Por Tamara Naiz,
Doutoranda, presidenta da ANPG
Há muito tempo que a relação entre público e privado no Brasil precisa de marcos fundacionais que assegurem transparência e melhorem as cooperações, para dar melhor seguimento às reformas e avanços que o Brasil precisa. Os pós-graduandos têm muito a dizer sobre isso e querem participar ativamente dessa discussão.
O marco legal da Ciência e Tecnologia, sancionado pela presidenta ontem (11), depois de tramitação pelo congresso nacional, tem grande importância nesse sentido, pois melhora a cooperação e dispõe de recursos para a ciência e tecnologia, sem minorar os centros de pesquisa das universidades. Ou seja, sem reduzir o papel do Estado. O Estado é e deve ser indutor da Ciência e Tecnologia. E é nesse sentido que somos contra qualquer tentativa de entregar recurso público para entidades privadas gastarem a seu rigor, classificando isso como investimento em ciência e tecnologia.
Um marco legal é importante porque esclarece, melhora e impõe regras para a relação público-privada. O Brasil que os brasileiros precisam deve ser construído por todos e para todos. A ciência deve estar a serviço da busca de soluções para os problemas de todos os brasileiros, desde as camadas médias até os brasileiros que estão nas periferias e nos rincões. A ciência precisa ter lado. E o lado da nossa ciência deve ser a busca da soberania nacional e do desenvolvimento do nosso povo. É por isso que a Associação Nacional de Pós-graduandos vem discutindo com sua base há algum tempo a importância da inovação e do financiamento da ciência no país. Nós, os pós-graduandos, somos responsáveis por mais de 90% das pesquisas em andamento no país e por essa razão temos muito a tratar sobre essa relação. Acreditamos que toda relação público-privada deve satisfazer, necessariamente, o interesse público. Um projeto financiado pelo Estado também pode e deve ter financiamento privado, contanto que o produto gerado seja para melhoria do povo brasileiro. Nesse sentido, as patentes devem ser melhor pensadas para não se tornarem objeto privado e mercadológico.

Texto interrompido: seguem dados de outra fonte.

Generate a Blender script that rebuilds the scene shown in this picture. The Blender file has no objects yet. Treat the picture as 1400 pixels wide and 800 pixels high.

Por outro lado, ao tratar da ciência no Brasil não podemos deixar de lidar com a falta de recursos que a pesquisa brasileira vem atravessando já faz alguns anos. Mesmo antes do ajuste fiscal o Fundo Nacional de Desenvolvimento Científico e Tecnológico (FNDCT) tem sofrido com escassez de recursos. Embora tenha sido criado pelo Decreto-Lei da década de 60 e regulamentado pela Lei 11.540 de 2007, o FNDCT não prevê evolução orçamentária de crescimento do fundo. Queremos ensejar essa discussão na sociedade brasileira, levando em conta o papel protagonista que a ciência precisa desempenhar nos próximos anos. Portanto, sem dinheiro e aplicação justa e equânime será difícil fazer ciência de qualidade. Sem recursos, o marco legal sancionado hoje pode se tornar uma espécie de Protocolo de Kyoto da ciência brasileira. Como não queremos que um marco legal como esse tenha o mesmo destino dos fundos setoriais que foram agregados ao FNDCT, expressamos a vontade que o ajuste fiscal não corte recursos de setores estratégicos como a ciência, tecnologia e inovação.
É pensando no futuro que se faz ciência, e é de investimento e pesquisadores valorizados que uma ciência de qualidade precisa.